=== Direction ===
Set down all of the data that follows word for word, without the images.
* Begin *
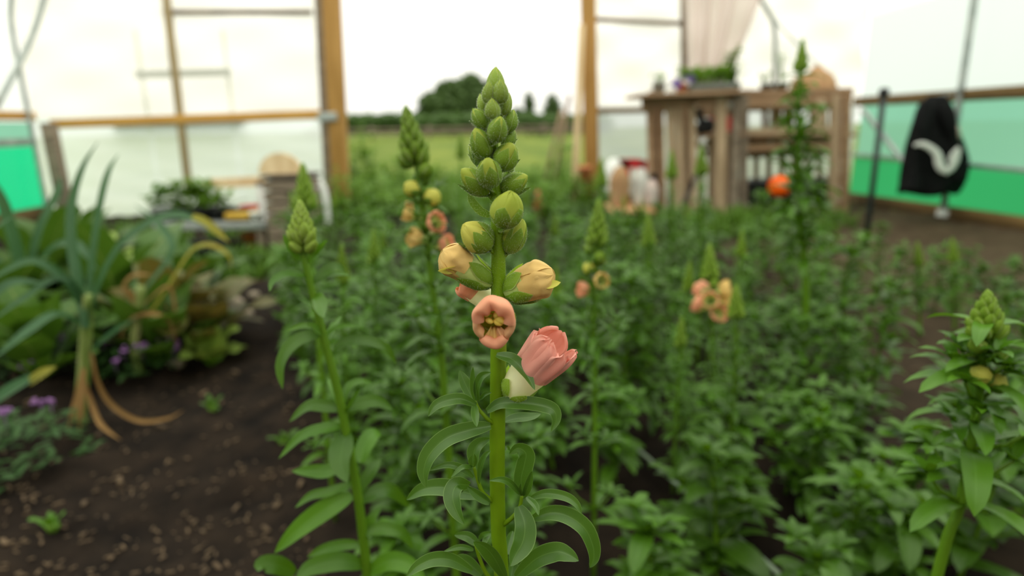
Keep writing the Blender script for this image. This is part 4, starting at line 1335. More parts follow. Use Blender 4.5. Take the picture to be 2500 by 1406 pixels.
RS = [(290, 640, 1.9, .30, 12, chard_g, 'chard', 'dark upright chard with a pointed leaf behind the leek'), (420, 760, 1.75, .25, 14, chard_r, 'chard', 'chard with red veined leaves between leek and path'),
      (500, 770, 1.7, .19, 13, chard_r, 'chard', 'smaller red stemmed chard at the edge of path'), (470, 690, 2.2, .19, 14, chard_g, 'chard', 'green chard behind the red veined pair'),
      (510, 820, 1.62, .10, 10, lett, 'lettuce', 'pale lettuce lying on the edge of the path'), (120, 700, 2.0, .30, 16, chard_g, 'chard', 'bushy chard in front of the emerald netting'),
      (30, 760, 1.8, .28, 16, chard_g, 'chard', 'bushy chard at the frame edge beneath the netting'), (210, 700, 2.3, .22, 14, lett, 'lettuce', 'light green lettuce behind the big leek'),
      (350, 610, 2.5, .15, 14, chard_g, 'chard', 'chard just below the arching leek leaf'), (570, 620, 2.7, .12, 14, chard_g, 'chard', 'chard near the foot of the slatted box'), (430, 600, 2.8, .13, 14, chard_g, 'chard', 'chard at the back of bed below the bench'),
      (90, 830, 1.5, .22, 14, chard_g, 'chard', 'chard low in front beside the big leek shaft'), (360, 740, 1.6, .20, 12, chard_g, 'chard', 'low chard crowding the second leek'), (200, 620, 2.9, .24, 12, chard_g, 'chard', 'tall chard by the corner post')]
for i, (px, py, Y, h, n_, mt, cat, lab) in enumerate(RS):
    g = at(px, py, Y)
    rosette(cat, lab, 'vegetable', g.x, Y, h, n_, mt, seedv=i, w=.5 if cat == 'chard' else .8)

# purple flowered low plants
purp = plain('mauve_petals', s(120, 80, 134), s(150, 108, 160), 0.7, 60)
ag_leaf = leafmat('small_dark_leaf', s(36, 68, 26), s(60, 96, 38), 0.6, 0.25, scale=30, vary=0.1)
for i, (px, py, rr, hh, nf, lab) in enumerate(((330, 905, .11, .09, 14, 'mound of mauve flowers beside the pale stone'), (40, 1130, .13, .10, 7, 'dark mound of mauve flowers at the frame edge'), (130, 900, .11, .10, 6, 'mauve flowered mound between leek shaft and frame edge'), (215, 830, .10, .13, 6, 'mauve flowered mound just behind the leek shaft'))):
    g = ground(px, py)
    random.seed(600 + i)
    t = thing('ageratum', lab, 'flower', (g.x, g.y, 0))
    m1, m2 = MB(), MB()
    for _ in range(170):
        a, q = random.uniform(0, 6.28), math.sqrt(random.random())
        z = hh * (1 - q * q * .7) * random.uniform(.3, 1)
        arc_leaf(m1, (g.x + rr * q * math.cos(a), g.y + rr * q * math.sin(a), z), random.uniform(0, 6.28), random.uniform(-.1, .8), .035, .016, .6, n=4, m=2, prof=ovate)
    for _ in range(nf):
        a, q = random.uniform(0, 6.28), math.sqrt(random.random())
        c = V((g.x + rr * q * math.cos(a), g.y + rr * q * math.sin(a), hh * (1 - q * q * .6) + .012))
        m2 = MB()
        for __ in range(6):
            m2.ball(c + V((random.gauss(0, .006), random.gauss(0, .006), random.gauss(0, .003))), .0045, 4, 6)
        m2.tube([c - V((0, 0, .03)), c], .001, 4)
        m2.build('flower_head', purp, t)
    m1.build('foliage', ag_leaf, t)

# stones, chips and dry scraps on the path
stone_m = plain('pale_stone', s(128, 116, 100), s(172, 158, 138), 0.9, 30, bump=.4)
for px, py, r, lab in ((432, 895, .022, 'pale stone beside the mound of mauve flowers'), (575, 745, .03, 'flat pale stone upper on the path'), (620, 725, .022, 'pale stone higher on path next to the flat one'), (605, 770, .02, 'stone lying just below the flat pale stone')):
    g = ground(px, py); m_ = MB(); m_.ball((g.x, g.y, r * .35), r, 7, 10, stretch=.6, wob=.12)
    tag(m_.build('stone', stone_m), lab, 'stone')
random.seed(71)
chip_m = plain('wood_chip', s(60, 48, 36), s(116, 96, 72), 0.9, 6)
m_ = MB()
for _ in range(800):
    px, py = random.uniform(-50, 800), random.uniform(640, 1500)
    g = ground(px, py)
    if g.y < .3: continue
    sz = random.uniform(.0015, .006) * (2.2 if random.random() < .08 else 1)
    a = random.uniform(0, 3.14)
    p = V((g.x, g.y, soil_z(g.x, g.y) + .004))
    d = V((math.cos(a), math.sin(a), random.uniform(-.3, .3)))
    m_.bar(p - d * sz, p + d * sz, sz * .7, sz * .35, (0, .2, 1))
for _ in range(500):
    x, y_ = random.uniform(.5, 2.3), random.uniform(1.1, 4.2)
    sz = random.uniform(.003, .010); a = random.uniform(0, 3.14)
    p = V((x, y_, soil_z(x, y_) + .004)); d = V((math.cos(a), math.sin(a), random.uniform(-.3, .3)))
    m_.bar(p - d * sz, p + d * sz, sz * .7, sz * .35, (0, .2, 1))
tag(m_.build('soil_debris', chip_m, smooth=False), 'small chips, stones and dry scraps strewn over the soil', 'debris', kind='stuff')

# weedlings on the path
for i, (px, py, lab) in enumerate(((125, 1275, 'small weed alone on the dark soil path'), (520, 1005, 'tiny seedling on the soil near the bed edge'), (700, 1090, 'weed sprouting under the leaning snapdragon'))):
    g = ground(px, py); rosette('weed', lab, 'weed', g.x, g.y, .03, 7, M['leaf_bed'], seedv=40 + i)

# grass: inside by the threshold and shelf, and outside the door
gr_m = leafmat('grass_blade', s(62, 100, 22), s(96, 132, 36), 0.6, 0.3, scale=4, vary=0.1)


def grass(name, label, spots, count, h, seedv):
    random.seed(seedv)
    m_ = MB()
    for _ in range(count):
        x0, x1, y0, y1 = random.choice(spots)
        x, y_ = random.uniform(x0, x1), random.uniform(y0, y1)
        a, e = random.uniform(0, 6.28), random.uniform(.9, 1.5)
        l = h * random.uniform(.4, 1.2)
        z = -.02 if y_ > YE else soil_z(x, y_)
        arc_leaf(m_, (x, y_, z), a, e, l, .007 + .02 * h, random.uniform(.3, 1.4), n=4, m=1, prof=strap)
    tag(m_.build(name, gr_m), label, 'grass', kind='stuff')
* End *
=== Task output ===
Keep writing the Blender script for this image. This is part 4, starting at line 1335. More parts follow. Use Blender 4.5. Take the picture to be 2500 by 1406 pixels.
RS = [(290, 640, 1.9, .30, 12, chard_g, 'chard', 'dark upright chard with a pointed leaf behind the leek'), (420, 760, 1.75, .25, 14, chard_r, 'chard', 'chard with red veined leaves between leek and path'),
      (500, 770, 1.7, .19, 13, chard_r, 'chard', 'smaller red stemmed chard at the edge of path'), (470, 690, 2.2, .19, 14, chard_g, 'chard', 'green chard behind the red veined pair'),
      (510, 820, 1.62, .10, 10, lett, 'lettuce', 'pale lettuce lying on the edge of the path'), (120, 700, 2.0, .30, 16, chard_g, 'chard', 'bushy chard in front of the emerald netting'),
      (30, 760, 1.8, .28, 16, chard_g, 'chard', 'bushy chard at the frame edge beneath the netting'), (210, 700, 2.3, .22, 14, lett, 'lettuce', 'light green lettuce behind the big leek'),
      (350, 610, 2.5, .15, 14, chard_g, 'chard', 'chard just below the arching leek leaf'), (570, 620, 2.7, .12, 14, chard_g, 'chard', 'chard near the foot of the slatted box'), (430, 600, 2.8, .13, 14, chard_g, 'chard', 'chard at the back of bed below the bench'),
      (90, 830, 1.5, .22, 14, chard_g, 'chard', 'chard low in front beside the big leek shaft'), (360, 740, 1.6, .20, 12, chard_g, 'chard', 'low chard crowding the second leek'), (200, 620, 2.9, .24, 12, chard_g, 'chard', 'tall chard by the corner post')]
for i, (px, py, Y, h, n_, mt, cat, lab) in enumerate(RS):
    g = at(px, py, Y)
    rosette(cat, lab, 'vegetable', g.x, Y, h, n_, mt, seedv=i, w=.5 if cat == 'chard' else .8)

# purple flowered low plants
purp = plain('mauve_petals', s(120, 80, 134), s(150, 108, 160), 0.7, 60)
ag_leaf = leafmat('small_dark_leaf', s(36, 68, 26), s(60, 96, 38), 0.6, 0.25, scale=30, vary=0.1)
for i, (px, py, rr, hh, nf, lab) in enumerate(((330, 905, .11, .09, 14, 'mound of mauve flowers beside the pale stone'), (40, 1130, .13, .10, 7, 'dark mound of mauve flowers at the frame edge'), (130, 900, .11, .10, 6, 'mauve flowered mound between leek shaft and frame edge'), (215, 830, .10, .13, 6, 'mauve flowered mound just behind the leek shaft'))):
    g = ground(px, py)
    random.seed(600 + i)
    t = thing('ageratum', lab, 'flower', (g.x, g.y, 0))
    m1, m2 = MB(), MB()
    for _ in range(170):
        a, q = random.uniform(0, 6.28), math.sqrt(random.random())
        z = hh * (1 - q * q * .7) * random.uniform(.3, 1)
        arc_leaf(m1, (g.x + rr * q * math.cos(a), g.y + rr * q * math.sin(a), z), random.uniform(0, 6.28), random.uniform(-.1, .8), .035, .016, .6, n=4, m=2, prof=ovate)
    for _ in range(nf):
        a, q = random.uniform(0, 6.28), math.sqrt(random.random())
        c = V((g.x + rr * q * math.cos(a), g.y + rr * q * math.sin(a), hh * (1 - q * q * .6) + .012))
        m2 = MB()
        for __ in range(6):
            m2.ball(c + V((random.gauss(0, .006), random.gauss(0, .006), random.gauss(0, .003))), .0045, 4, 6)
        m2.tube([c - V((0, 0, .03)), c], .001, 4)
        m2.build('flower_head', purp, t)
    m1.build('foliage', ag_leaf, t)

# stones, chips and dry scraps on the path
stone_m = plain('pale_stone', s(128, 116, 100), s(172, 158, 138), 0.9, 30, bump=.4)
for px, py, r, lab in ((432, 895, .022, 'pale stone beside the mound of mauve flowers'), (575, 745, .03, 'flat pale stone upper on the path'), (620, 725, .022, 'pale stone higher on path next to the flat one'), (605, 770, .02, 'stone lying just below the flat pale stone')):
    g = ground(px, py); m_ = MB(); m_.ball((g.x, g.y, r * .35), r, 7, 10, stretch=.6, wob=.12)
    tag(m_.build('stone', stone_m), lab, 'stone')
random.seed(71)
chip_m = plain('wood_chip', s(60, 48, 36), s(116, 96, 72), 0.9, 6)
m_ = MB()
for _ in range(800):
    px, py = random.uniform(-50, 800), random.uniform(640, 1500)
    g = ground(px, py)
    if g.y < .3: continue
    sz = random.uniform(.0015, .006) * (2.2 if random.random() < .08 else 1)
    a = random.uniform(0, 3.14)
    p = V((g.x, g.y, soil_z(g.x, g.y) + .004))
    d = V((math.cos(a), math.sin(a), random.uniform(-.3, .3)))
    m_.bar(p - d * sz, p + d * sz, sz * .7, sz * .35, (0, .2, 1))
for _ in range(500):
    x, y_ = random.uniform(.5, 2.3), random.uniform(1.1, 4.2)
    sz = random.uniform(.003, .010); a = random.uniform(0, 3.14)
    p = V((x, y_, soil_z(x, y_) + .004)); d = V((math.cos(a), math.sin(a), random.uniform(-.3, .3)))
    m_.bar(p - d * sz, p + d * sz, sz * .7, sz * .35, (0, .2, 1))
tag(m_.build('soil_debris', chip_m, smooth=False), 'small chips, stones and dry scraps strewn over the soil', 'debris', kind='stuff')

# weedlings on the path
for i, (px, py, lab) in enumerate(((125, 1275, 'small weed alone on the dark soil path'), (520, 1005, 'tiny seedling on the soil near the bed edge'), (700, 1090, 'weed sprouting under the leaning snapdragon'))):
    g = ground(px, py); rosette('weed', lab, 'weed', g.x, g.y, .03, 7, M['leaf_bed'], seedv=40 + i)

# grass: inside by the threshold and shelf, and outside the door
gr_m = leafmat('grass_blade', s(62, 100, 22), s(96, 132, 36), 0.6, 0.3, scale=4, vary=0.1)


def grass(name, label, spots, count, h, seedv):
    random.seed(seedv)
    m_ = MB()
    for _ in range(count):
        x0, x1, y0, y1 = random.choice(spots)
        x, y_ = random.uniform(x0, x1), random.uniform(y0, y1)
        a, e = random.uniform(0, 6.28), random.uniform(.9, 1.5)
        l = h * random.uniform(.4, 1.2)
        z = -.02 if y_ > YE else soil_z(x, y_)
        arc_leaf(m_, (x, y_, z), a, e, l, .007 + .02 * h, random.uniform(.3, 1.4), n=4, m=1, prof=strap)
    tag(m_.build(name, gr_m), label, 'grass', kind='stuff')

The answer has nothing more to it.